Interview: Kate Walsh laments not getting to do the accent on ‘Fargo’

Kate Walsh plays a stripper turned bored housewife in Kate Walsh plays a stripper turned bored housewife in “Fargo.”
Credit: Getty Images

Kate Walsh could have been in “Fargo” twice. In the mid-1990s, Joel and Ethan Coen were casting their film. “I lived in Chicago at the time,” the “Grey’s Anatomy” and “Private Practice” actress says. “I was an up-and-coming actress. I was a huge [Coens] fan, but I didn’t get the part.”

But now she’s in the TV series version of “Fargo,” a miniseries that tells of another, this time true tale of murder and crime in sleepy, seemingly polite North Dakota. She plays Gina, the ex-stripper whose philandering, wealthy husband is, in the first episode, murdered by a hitman (Billy Bob Thornton) at the behest, sort of, of a nervous insurance salesman (Martin Freeman).

“It’s kind of cool to have come full circle,” she says.

Walsh isn’t in a lot of the show, but her scenes represent its broadly comic side. Gina is not sad that her husband has taken a screwdriver to the head, and isn’t above straddling Freeman’s character.
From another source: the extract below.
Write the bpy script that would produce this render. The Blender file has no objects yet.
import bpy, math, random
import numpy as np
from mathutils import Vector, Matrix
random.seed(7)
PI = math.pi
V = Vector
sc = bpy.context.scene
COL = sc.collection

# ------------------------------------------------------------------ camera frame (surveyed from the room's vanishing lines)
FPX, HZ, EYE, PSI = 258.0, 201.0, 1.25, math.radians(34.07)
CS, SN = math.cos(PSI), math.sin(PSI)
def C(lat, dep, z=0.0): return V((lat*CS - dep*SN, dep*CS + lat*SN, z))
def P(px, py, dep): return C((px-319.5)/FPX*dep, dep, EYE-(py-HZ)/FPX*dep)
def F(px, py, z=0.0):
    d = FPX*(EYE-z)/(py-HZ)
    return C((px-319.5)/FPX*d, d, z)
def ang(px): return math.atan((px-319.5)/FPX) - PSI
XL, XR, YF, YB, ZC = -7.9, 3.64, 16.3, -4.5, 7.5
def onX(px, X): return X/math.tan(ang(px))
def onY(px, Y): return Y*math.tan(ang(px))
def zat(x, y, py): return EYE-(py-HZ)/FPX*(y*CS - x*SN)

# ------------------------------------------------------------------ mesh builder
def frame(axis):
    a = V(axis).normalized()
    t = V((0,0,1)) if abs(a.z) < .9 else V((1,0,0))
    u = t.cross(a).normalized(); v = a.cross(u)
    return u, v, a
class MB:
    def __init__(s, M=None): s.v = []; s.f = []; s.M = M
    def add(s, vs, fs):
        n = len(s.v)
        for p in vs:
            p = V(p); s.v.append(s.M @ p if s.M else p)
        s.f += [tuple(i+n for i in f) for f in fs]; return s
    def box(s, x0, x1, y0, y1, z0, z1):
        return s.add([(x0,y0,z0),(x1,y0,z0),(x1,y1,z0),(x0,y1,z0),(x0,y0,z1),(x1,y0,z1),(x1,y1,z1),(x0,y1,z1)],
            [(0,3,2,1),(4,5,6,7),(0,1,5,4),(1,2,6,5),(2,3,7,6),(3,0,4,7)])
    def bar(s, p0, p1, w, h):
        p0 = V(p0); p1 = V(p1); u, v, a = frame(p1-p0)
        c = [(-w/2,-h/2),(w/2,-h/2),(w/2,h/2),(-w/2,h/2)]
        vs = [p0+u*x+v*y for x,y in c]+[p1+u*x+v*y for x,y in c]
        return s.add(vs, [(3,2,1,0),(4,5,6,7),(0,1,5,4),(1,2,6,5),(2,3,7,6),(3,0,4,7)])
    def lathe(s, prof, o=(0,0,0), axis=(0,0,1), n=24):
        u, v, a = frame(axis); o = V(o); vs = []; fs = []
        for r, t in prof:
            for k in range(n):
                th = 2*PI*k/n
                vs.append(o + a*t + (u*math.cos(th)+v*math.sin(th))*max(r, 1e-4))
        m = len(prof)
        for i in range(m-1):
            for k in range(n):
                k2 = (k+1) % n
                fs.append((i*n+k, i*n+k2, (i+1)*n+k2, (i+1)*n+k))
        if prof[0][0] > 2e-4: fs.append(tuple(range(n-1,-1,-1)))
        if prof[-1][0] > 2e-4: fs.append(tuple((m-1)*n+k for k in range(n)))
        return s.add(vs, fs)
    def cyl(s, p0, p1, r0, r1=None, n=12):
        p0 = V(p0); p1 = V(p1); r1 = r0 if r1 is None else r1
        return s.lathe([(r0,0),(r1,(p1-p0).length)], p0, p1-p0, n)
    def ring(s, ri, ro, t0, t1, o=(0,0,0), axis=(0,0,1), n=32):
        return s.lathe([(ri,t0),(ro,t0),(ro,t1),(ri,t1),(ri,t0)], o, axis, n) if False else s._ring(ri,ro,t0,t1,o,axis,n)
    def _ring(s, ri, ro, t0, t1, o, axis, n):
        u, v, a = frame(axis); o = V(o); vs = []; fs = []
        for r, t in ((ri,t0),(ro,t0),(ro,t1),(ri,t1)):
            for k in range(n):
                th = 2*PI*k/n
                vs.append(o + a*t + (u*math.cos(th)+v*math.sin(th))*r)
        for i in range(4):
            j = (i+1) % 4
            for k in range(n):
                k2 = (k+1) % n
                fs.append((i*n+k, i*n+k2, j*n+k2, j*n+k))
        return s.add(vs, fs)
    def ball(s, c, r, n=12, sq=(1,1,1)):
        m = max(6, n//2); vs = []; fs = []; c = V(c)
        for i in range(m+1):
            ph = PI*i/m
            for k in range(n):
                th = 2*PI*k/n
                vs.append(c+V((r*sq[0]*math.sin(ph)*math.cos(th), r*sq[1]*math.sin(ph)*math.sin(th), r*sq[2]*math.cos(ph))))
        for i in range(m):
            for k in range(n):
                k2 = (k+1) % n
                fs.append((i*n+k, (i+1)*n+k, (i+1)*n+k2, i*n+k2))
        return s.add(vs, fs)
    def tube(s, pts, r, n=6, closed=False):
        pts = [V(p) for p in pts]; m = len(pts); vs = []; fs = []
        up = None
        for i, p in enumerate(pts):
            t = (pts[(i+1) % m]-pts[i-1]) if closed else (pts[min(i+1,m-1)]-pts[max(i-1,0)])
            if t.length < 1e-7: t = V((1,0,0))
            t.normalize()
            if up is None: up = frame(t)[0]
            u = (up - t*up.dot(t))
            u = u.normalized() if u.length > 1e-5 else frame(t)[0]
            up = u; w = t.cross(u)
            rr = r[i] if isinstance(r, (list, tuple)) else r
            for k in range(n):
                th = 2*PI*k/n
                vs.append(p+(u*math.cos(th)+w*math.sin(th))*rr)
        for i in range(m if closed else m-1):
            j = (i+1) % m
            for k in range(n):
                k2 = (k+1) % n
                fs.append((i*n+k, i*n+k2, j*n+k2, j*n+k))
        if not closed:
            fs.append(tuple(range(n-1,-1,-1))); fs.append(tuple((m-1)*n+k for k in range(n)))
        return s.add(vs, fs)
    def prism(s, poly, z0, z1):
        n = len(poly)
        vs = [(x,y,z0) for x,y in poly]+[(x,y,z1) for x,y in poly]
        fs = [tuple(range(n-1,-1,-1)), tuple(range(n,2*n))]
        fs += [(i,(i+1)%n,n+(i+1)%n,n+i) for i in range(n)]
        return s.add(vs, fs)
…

Walsh filmed her scenes off-and-on over the course of the months-long shoot. That might have been jarring for her, having to get in and out of character. But it helped, in a way. “I was an outsider trying to fit in,” she says, pointing out that her character is not from there. “I pictured her coming from Florida.”

Doing “Fargo” was a change of pace for Walsh, who spent eight years with the same character: Dr. Addison Montgomery. “The most challenging thing was keeping the continuity. I would come in once a month. I loved how my character develops. I savored every moment.”

The downside is that she’s one of the actors not doing the broad Midwestern accent that so defined the 1996 film. “I did miss it,” she confesses. “I was jealous of everyone doing it. I was like, ‘Are you sure you don’t want the accent? Are you SURE?”

Walsh also didn’t get to meet the Coens, who only served as executive producers. (The show was written by Noah Hawley.) “I think they watched my audition tape, in which I wore shorts and t-shirt and a ridiculous sweatshirt. I did a high karate kick. I try to work in a high karate kick whenever I can, to show that I’m super flexible.”

Although she won’t get to stay with her character long — the show is a one-off, telling one story over ten episodes — she came to really love Gina.

“It was really liberating to play someone who says what they’re thinking,” Walsh says. “She’s honest and she’s a survivor. I identify with that. I totally empathize with her. She’s basically a prostitute — a former stripper who thought she married really well. But now she desperately wants out.

“I feel like I would need to get out of there too. I would not want to live in that mansion. I would not want to live in Fargo.”